2008-02-29: Under my Skin
by Emily
I'll be running another session of the jeep version of Under my Skin at Intercon H, a larping con in MA this weekend. I wrote about this and games over at the Black & Green forum on the Forge. This is my first time at a larp con. Any tips from those more experienced?
2008-03-03 02:10:26 Emily
The con was great. I got to meet Gordon Olmstead-Dean, who recently did a series of Forge 101 posts oriented toward larp on his blog. He, Eric Johnson, Andy Kirschenbaum (sp?) and some other folks were talking theory on Saturday afternoon, so I got to slip in and hear some technique talk and war stories. Frex, what's better than playing a wall in a larp? Playing a geyser. Someone had had this job in a game. Every so often, they'd throw a large fake rock up into the air. He said it was more fun than being a wall, because at least he could huck the stone at people if they were walking by when his Old Faithful routine kicked in.

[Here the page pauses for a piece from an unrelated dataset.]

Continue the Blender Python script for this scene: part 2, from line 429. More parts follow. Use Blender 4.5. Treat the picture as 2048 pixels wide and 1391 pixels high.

The larps were edifying and gave me some seriously intense experiences that I plan to write about. I have got to get the character creation time down for Under my Skin—we just got to the really juicy scenes when the time was up for the session. A six-way pair of interlocking love triangles that ended up with the couple with the open relationship re-thinking what the place of their outside relationships was in their lives, and a control-freak inventor architect and his clever and oh so sweetly passive aggressive librarian writer wife renew their bonds. With the transgressions of the architect outlined and highlighted by the librarian's very vocal not falling into temptation. Though she did so, as the player said, out of fear of loss and isolation. Her core issue of Aloneness made her choice for her at the critical moment.
Wow. Larps are complex story experiences*, insane projects to write, potential opportunities for deep interaction with other players and also impossible to predict what exactly will really happen. A wild ride and a challenge, both for play and theory.
*Satu, I feel as though your essay Role Playing: A Narrative Experience and a Mind-set, has much more context for me now. The relationship between larp and story is so much more distant, or comlicated than it is in table top role play, your phrase "narrative experience" fits like a glove.
2008-03-03 02:17:50 Emily
Here is a link to Gordon Olmstead-Dean's theory essays:
2008-03-03 04:44:23 Julia
Wow! Emily, I'm happy the game went so well. I look forward to hearing more about it. Did you get to play in any larps?
2008-03-03 18:01:47 Emily
Hi Julia! Thanks. It was interesting to play with larpers. We had way more overlapping scenes. :) And, I did play in two larps: one where we got stuck in a Boston subway car and unravelled a mystery, the other based on Alice in Wonderland a la gangland Alice. I got to be a revolutionary for hope!